* START DATASET RECORDS *

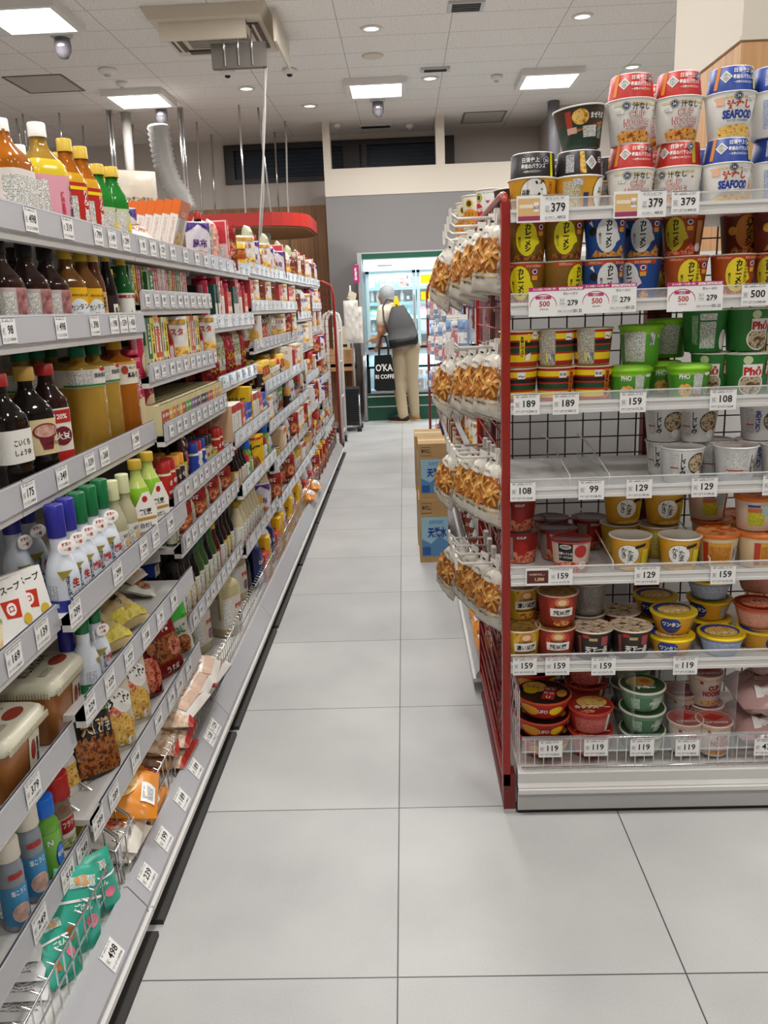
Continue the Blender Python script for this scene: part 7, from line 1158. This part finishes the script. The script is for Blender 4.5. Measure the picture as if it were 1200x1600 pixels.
# =================================================================== cartons on the floor, end frames and the corner by the refrigerator
def bigbox(x0, x1, y0, y1, z0, z1, l):
    mb = MB().box(x0, x1, y0, y1, z0, z1, ramp_mat('cardboard', [(.3, 'b3905f'), (.7, 'c2a070')], 8, rough=.8)); h = z1-z0; w = x1-x0
    marks(mb, [('r', -w*.42, w*.5, h*.1, h*.72, col('9cc4d8')), ('p', [(-w*.42, h*.1), (w*.5, h*.1), (w*.5, h*.32), (w*.2, h*.42), (-w*.1, h*.3), (-w*.42, h*.38)], col('5a8ab8')), ('r', -w*.42, -w*.05, h*.78, h*.94, col('5a4a3a')), ('r', -w*.41, -w*.06, h*.79, h*.93, col('bc9868')), ('t', 'MWDLL', -w*.23, h*.87, h*.07, INK, w*.3), ('t', '天然水', w*.12, h*.48, h*.17, col('1c3a8c'), w*.66, 0, .05), ('t', 'SUNTORY', w*.1, h*.64, h*.06, col('3a8ac0'), w*.5), ('r', -w*.4, -w*.12, h*.12, h*.25, col('2a5aa0'))], lambda u, v, e: ((x0+x1)/2+u, y0-e, z0+v))
    marks(mb, [('r', -.1, .1, h*.15, h*.7, col('9cc4d8')), ('t', '天然水', 0, h*.45, h*.15, col('1c3a8c'), .15)], lambda u, v, e: (x0-e, (y0+y1)/2-u, z0+v))
    mb.box(x0+.002, x1-.002, (y0+y1)/2-.03, (y0+y1)/2+.03, z1, z1+.0006, col('c9b48a')); o = mb.build('cardboard_box'); 
    me = o.data; c = Vector(((x0+x1)/2, (y0+y1)/2, z0)); 
    for v in me.vertices: v.co -= c
    o.location = c; tag(o, l, 'cardboard box', 'water cartons on the floor')
bigbox(.05, .205, 4.3, 4.56, 0, .355, 'lower water carton of the front stack on the floor'); bigbox(.055, .205, 4.31, 4.57, .356, .655, 'upper water carton of the front stack on the floor')
bigbox(.045, .2, 4.64, 4.9, 0, .33, 'lower water carton of the rear stack on the floor'); bigbox(.04, .2, 4.64, 4.92, .331, .645, 'upper water carton of the rear stack on the floor')
def frame_panel(x0, x1, y, h, l, side):
    t = thing('red_frame_panel', l, 'mesh panel', (0, y, 0)); s = side
    MB().tube([(x0, 0, .04), (x0, 0, h-.12), (x0+s*.02, 0, h-.04), (x0+s*.1, 0, h), (x1, 0, h)], .013, RED, 8).build('frame', t)
    w = MB()
    for i in range(8): xx = x0+(x1-x0)*i/8; w.tube([(xx, 0, .1), (xx, 0, h-.04)], .0025, RED, 4)
    for i in range(22): w.tube([(x0, 0, .12+i*.068), (x1, 0, .12+i*.068)], .0025, RED, 4)
    w.build('mesh', t); MB().lathe([(0, 0), (.022, 0), (.022, .04), (0, .04)], BLACK, 12, (x0, 0, 0)).build('foot', t)
frame_panel(-.655, -1.15, 7.98, 1.62, 'red framed mesh panel closing the far end of the left shelves', -1); frame_panel(.235, .72, 8.24, 1.6, 'red framed mesh panel closing the far end of the right shelves', 1)
t = thing('rolling_rack', 'white tube rolling rack standing past the left shelves end', 'rolling rack', (-.70, 8.05, 0)); WT = mat('white_tube', 'dcd8d2', .3)
for y_ in (.12, .56): MB().tube([(-.09, y_, .1), (-.09, y_, 1.24), (-.07, y_, 1.31), (-.02, y_, 1.34), (.03, y_, 1.31), (.05, y_, 1.24), (.05, y_, .1)], .016, WT, 10).build('tube_frame', t)
for z in (.15, .5, .85, 1.15): MB().tube([(.05, .12, z), (.05, .56, z)], .008, WT, 6).build('cross_bar', t)
for x_, y_ in ((-.09, .12), (.05, .12), (-.09, .56), (.05, .56)):
    q = MB().lathe([(0, -.012), (.034, -.012), (.034, .012), (0, .012)], BLACK, 16).xf(Matrix.Translation((x_, y_, .036)) @ Matrix.Rotation(R(90), 4, 'Y')).build('caster', t); MB().box(x_-.018, x_+.018, y_-.012, y_+.012, .05, .1, SIL).build('fork', q)
for i, (px, py, Y, w, h, l) in enumerate([(549, 500, 9.3, .16, .42, 'white carrier bag bundle hanging at the front beside the left shelves end'), (555, 508, 9.5, .17, .4, 'white carrier bag bundle hanging behind the front one')]):
    p = at(px, py, Y=Y); mb, mp = pillow(w, h, .06, col('e2ded6', .5), None, 40+i, wr=.01, nz=16); o = mb.build('carrier_bag_bundle'); o.location = (p.x, p.y, p.z-h/2); tag(o, l, 'plastic bags', 'carrier bag bundles')
p = at(549, 462, Y=9.4); o = MB().prism([(-.05, -.03), (.04, -.07), (.06, .02), (-.02, .06)], -.003, .003, col('e8dcc0')).build('hanging_card'); o.location = p; tag(o, 'cream card hanging above the carrier bags', 'card')
t = thing('bag_stand', 'slim grey stand holding the carrier bag bundles', 'stand', (-.60, 9.665, 0)); MB().tube([(0, 0, .02), (0, 0, 1.62)], .012, SIL, 8).build('pole', t); MB().box(-.05, .05, -.03, .03, 0, .02, SIL).build('base', t)
for z_ in (1.3, 1.5): MB().tube([(0, 0, z_), (0, -.4, z_)], .006, SIL, 6).build('arm', t)
t = thing('packing_counter', 'light wood packing counter left of the refrigerator', 'counter', (0, 0, 0)); MB().box(-1.4, -.6, 9.7, 10.3, .66, .7, WOODL).build('worktop', t); MB().box(-1.4, -.6, 9.72, 10.3, .74, .9, WOODL).build('upper_rail', t); MB().box(-1.4, -.6, 10.2, 10.3, 0, .9, WOOD).build('back_panel', t); MB().box(-1.4, -1.36, 9.72, 10.2, 0, .74, WOOD).box(-.64, -.6, 9.9, 10.2, 0, .74, WOOD).build('side_panel', t)
o = MB().box(-.09, .09, -.12, .12, 0, .26, col('d8ccb0')).box(-.07, .07, -.124, -.12, .03, .06, DK).build('cream_dispenser'); o.location = (-.74, 9.9, .901); tag(o, 'cream dispenser box standing on the packing counter', 'dispenser')
t = thing('basket_stand', 'wheeled wire stand under the basket stack', 'basket stand', (-.66, 9.45, 0)); MB().tube([(-.13, -.16, .06), (.13, -.16, .06), (.13, .16, .06), (-.13, .16, .06), (-.13, -.16, .06)], .009, SIL, 6).build('frame', t); MB().tube([(.13, -.16, .06), (.13, -.16, .42)], .009, SIL, 6).build('post', t)
for a in ((-.12, -.15), (.12, -.15), (.12, .15), (-.12, .15)): MB().lathe([(0, 0), (.028, .0), (.028, .05), (0, .05)], BLACK, 10, (a[0], a[1], 0)).build('caster', t)
def basket():
    b = MB(); 
    for (w, d, z) in ((.105, .14, .0), (.118, .155, .05)): pass
    b.add([(x*s, y*s2, z) for s, s2, z in ((.105, .14, 0), (.12, .155, .05), (.126, .16, .05), (.126, .16, .043)) for x, y in ((-1, -1), (1, -1), (1, 1), (-1, 1))], [(0, 1, 2, 3)]+[(4*j+i, 4*j+(i+1) % 4, 4*j+4+(i+1) % 4, 4*j+4+i) for j in range(3) for i in range(4)], col('26262a', .5)); return [('basket', b)]
kind('shopping_basket', 'black shopping basket in the nested stack', 'basket', basket, .25, .05)
for i in range(15): put('shopping_basket', (-.66, 9.45, .07+.026*i), 0, 'dark shopping basket nested in the stack by the refrigerator', 'shopping baskets')
bpy.context.view_layer.update()
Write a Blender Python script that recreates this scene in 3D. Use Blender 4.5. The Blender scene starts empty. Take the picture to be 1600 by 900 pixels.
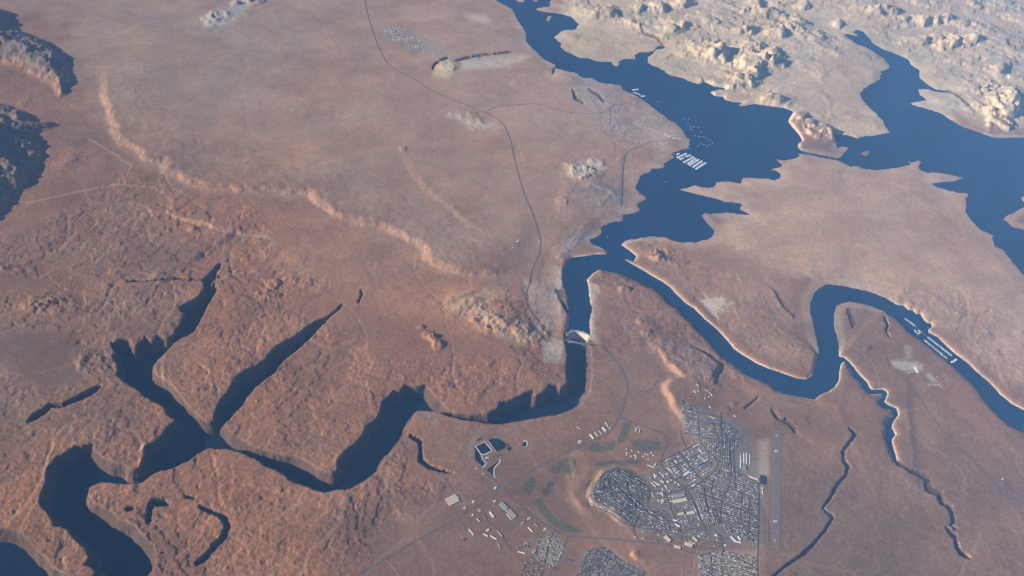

* END DATASET RECORDS *

WHAT IS REQUIRED: Pull out all lines from the entries above in which the word "Python" appears.

WRITTEN RESPONSE:
Continue the Blender Python script for this scene: part 7, from line 1158. This part finishes the script. The script is for Blender 4.5. Measure the picture as if it were 1200x1600 pixels.
Write a Blender Python script that recreates this scene in 3D. Use Blender 4.5. The Blender scene starts empty. Take the picture to be 1600 by 900 pixels.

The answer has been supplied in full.